Film jest wysokobudżetową produkcją, więc widzowie nie będą zbyt długo obserwować trudów życia w bunkrze. Bohater wyrusza w podróż po wypalonej Ziemi. Przy okazji będzie się starał nauczyć robota czym jest miłość, przyjaźń i jaki jest sens ludzkiego życia.
"Finch" (2021) - zwiastun filmu.
"Finch" jest dowodem, że już nie tylko Netflix czy HBO są w stanie realizować czy też finansować i zlecać wytwórniom duże produkcje. Nie ulega już wątpliwości, że przemysł filmowy w coraz większym stopniu opierać się będzie na projektach realizowanych dla platform streamingowych. Filmów do oglądania więc nam nie zabraknie. Pytanie, czy ich jakość nie będzie coraz gorsza?
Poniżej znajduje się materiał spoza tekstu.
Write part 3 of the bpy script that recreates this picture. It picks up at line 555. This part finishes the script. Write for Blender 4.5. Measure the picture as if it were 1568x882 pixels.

Tom Hanks przez wiele lat był gwarancją dobrej jakości. Miejmy nadzieję, że tak pozostanie. Premiera "Fincha" została zaplanowana na 5 listopada. Film będzie można obejrzeć na platformie Apple TV+, choć nie wykluczone, że w niektórych krajach pojawi się także w kinach.
Reżyserem postapokaliptycznej produkcji jest Miquel Sapochnik, który wyreżyserował kilka odcinków "Gry o tron" (za odcinek "Battle of Basterds" otrzymał nagrodę Emmy), a teraz pełni funkcję showrunnera i producenta serialu "House of the Dragon".